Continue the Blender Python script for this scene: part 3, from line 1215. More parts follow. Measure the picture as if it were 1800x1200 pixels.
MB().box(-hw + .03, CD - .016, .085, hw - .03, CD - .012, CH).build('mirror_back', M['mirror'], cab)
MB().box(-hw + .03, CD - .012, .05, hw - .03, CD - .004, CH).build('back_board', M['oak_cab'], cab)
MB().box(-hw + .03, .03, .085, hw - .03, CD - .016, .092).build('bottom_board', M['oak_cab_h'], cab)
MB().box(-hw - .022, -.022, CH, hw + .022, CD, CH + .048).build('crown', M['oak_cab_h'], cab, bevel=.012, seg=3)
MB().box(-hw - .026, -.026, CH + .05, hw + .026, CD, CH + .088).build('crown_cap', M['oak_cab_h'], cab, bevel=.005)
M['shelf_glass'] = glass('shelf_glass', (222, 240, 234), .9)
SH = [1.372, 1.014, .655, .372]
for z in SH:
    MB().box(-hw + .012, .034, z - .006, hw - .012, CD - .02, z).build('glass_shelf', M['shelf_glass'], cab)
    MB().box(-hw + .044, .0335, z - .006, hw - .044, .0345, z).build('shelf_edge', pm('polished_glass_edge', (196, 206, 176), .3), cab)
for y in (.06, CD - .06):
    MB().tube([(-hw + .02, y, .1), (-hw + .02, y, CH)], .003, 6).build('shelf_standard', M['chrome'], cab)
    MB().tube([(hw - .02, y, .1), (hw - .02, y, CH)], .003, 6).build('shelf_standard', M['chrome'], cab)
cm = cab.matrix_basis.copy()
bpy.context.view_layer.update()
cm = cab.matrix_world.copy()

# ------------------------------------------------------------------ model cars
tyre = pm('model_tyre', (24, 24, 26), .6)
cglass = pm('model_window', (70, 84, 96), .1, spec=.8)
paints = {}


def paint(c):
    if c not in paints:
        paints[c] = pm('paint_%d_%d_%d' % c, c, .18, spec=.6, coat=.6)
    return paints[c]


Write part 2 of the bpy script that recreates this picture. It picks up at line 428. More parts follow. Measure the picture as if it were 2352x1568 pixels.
____________
Every line of the material must be returned exactly as it appears.

Result of this task:
Continue the Blender Python script for this scene: part 3, from line 1215. More parts follow. Measure the picture as if it were 1800x1200 pixels.
MB().box(-hw + .03, CD - .016, .085, hw - .03, CD - .012, CH).build('mirror_back', M['mirror'], cab)
MB().box(-hw + .03, CD - .012, .05, hw - .03, CD - .004, CH).build('back_board', M['oak_cab'], cab)
MB().box(-hw + .03, .03, .085, hw - .03, CD - .016, .092).build('bottom_board', M['oak_cab_h'], cab)
MB().box(-hw - .022, -.022, CH, hw + .022, CD, CH + .048).build('crown', M['oak_cab_h'], cab, bevel=.012, seg=3)
MB().box(-hw - .026, -.026, CH + .05, hw + .026, CD, CH + .088).build('crown_cap', M['oak_cab_h'], cab, bevel=.005)
M['shelf_glass'] = glass('shelf_glass', (222, 240, 234), .9)
SH = [1.372, 1.014, .655, .372]
for z in SH:
    MB().box(-hw + .012, .034, z - .006, hw - .012, CD - .02, z).build('glass_shelf', M['shelf_glass'], cab)
    MB().box(-hw + .044, .0335, z - .006, hw - .044, .0345, z).build('shelf_edge', pm('polished_glass_edge', (196, 206, 176), .3), cab)
for y in (.06, CD - .06):
    MB().tube([(-hw + .02, y, .1), (-hw + .02, y, CH)], .003, 6).build('shelf_standard', M['chrome'], cab)
    MB().tube([(hw - .02, y, .1), (hw - .02, y, CH)], .003, 6).build('shelf_standard', M['chrome'], cab)
cm = cab.matrix_basis.copy()
bpy.context.view_layer.update()
cm = cab.matrix_world.copy()

# ------------------------------------------------------------------ model cars
tyre = pm('model_tyre', (24, 24, 26), .6)
cglass = pm('model_window', (70, 84, 96), .1, spec=.8)
paints = {}


def paint(c):
    if c not in paints:
        paints[c] = pm('paint_%d_%d_%d' % c, c, .18, spec=.6, coat=.6)
    return paints[c]


Write part 2 of the bpy script that recreates this picture. It picks up at line 428. More parts follow. Measure the picture as if it were 2352x1568 pixels.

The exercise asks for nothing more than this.